The Nigerian Maritime Administration and Safety Agency (NIMASA) yesterday set out plans to end Cabotage waivers for foreign shipowners within the next two to five years. According to NIMASA, the stoppage of the waivers, which would be stopped in phases, is expected to allow indigenous shipowners take charge of Nigerian Cabotage trade. There have been difficulties or near inability of indigenous shipping companies to carry Nigeriangenerated cargo through the nation’s coastal waters.

LEADERSHIP recalls that the Coastal and Inland Shipping (Cabotage) Act 2003, which came into force in 2004, aims primarily to reserve the commercial transportation of goods and services within Nigerian coastal and inland waters to vessels flying the Nigerian flag, owned and crewed by Nigerian citizens, and built in Nigeria. Speaking at a stakeholders’ consultative meeting for cessation of Cabotage waivers in Lagos yesterday, the director-general of NIMASA, Dr. Dakuku Peterside said the agency is determined to bring to an end the waivers regime, so as to allow cabotage flourish in Nigeria.

He said: “For a very long time, indigenous operators have been very concerned about cabotage waivers, their concerns coming from the fact that it appears that waivers is now a norm instead of exception.
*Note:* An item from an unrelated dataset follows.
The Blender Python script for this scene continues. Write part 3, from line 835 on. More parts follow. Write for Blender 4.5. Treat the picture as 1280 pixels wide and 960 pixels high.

They have been wondering when are we going to come to the end of this cabotage waivers regime. “NIMASA has end your cry, NI MASA is on the same page with you, we are determined to bring to an end the waivers regime so that cabotage will flourish in Nigeria and Nigerians will benefit from coastal trade.’’

Peterside further disclosed that the agency has taken preliminary steps to give Nigerian operators a strong footing in the Cabotage regime. “We have taken a number of preliminary steps to give the Nigerian operators a strong footing in the cabotage regime. Sometimes in 2017, we published marine notice of the new cabotage compliance strategy and in that marine notice, we informed operators that we shall no longer entertain any form of application for manning waivers save for captains and chief engineers. “At the time, it was for six months.

It was a trial run and we noticed that on six months we literally double the numbers of Nigerians onboard vessels by simply publishing and enforcing the new cabotage compliance strategy. Also in 2018, we decided to extend it. After then, we have series of engagement with stakeholders to stop the waivers regime in the cabotage trade, today is an important step in that direction. “As you know, it is the desire of every operators that will end the regime of waivers in the cabotage trade. A lot of our people are concerned that we have not been able to build vessels in this country. A number of Nigerians are onboard vessels, in the area of manning, there is an improvement and in terms of flagging, there are also improvements.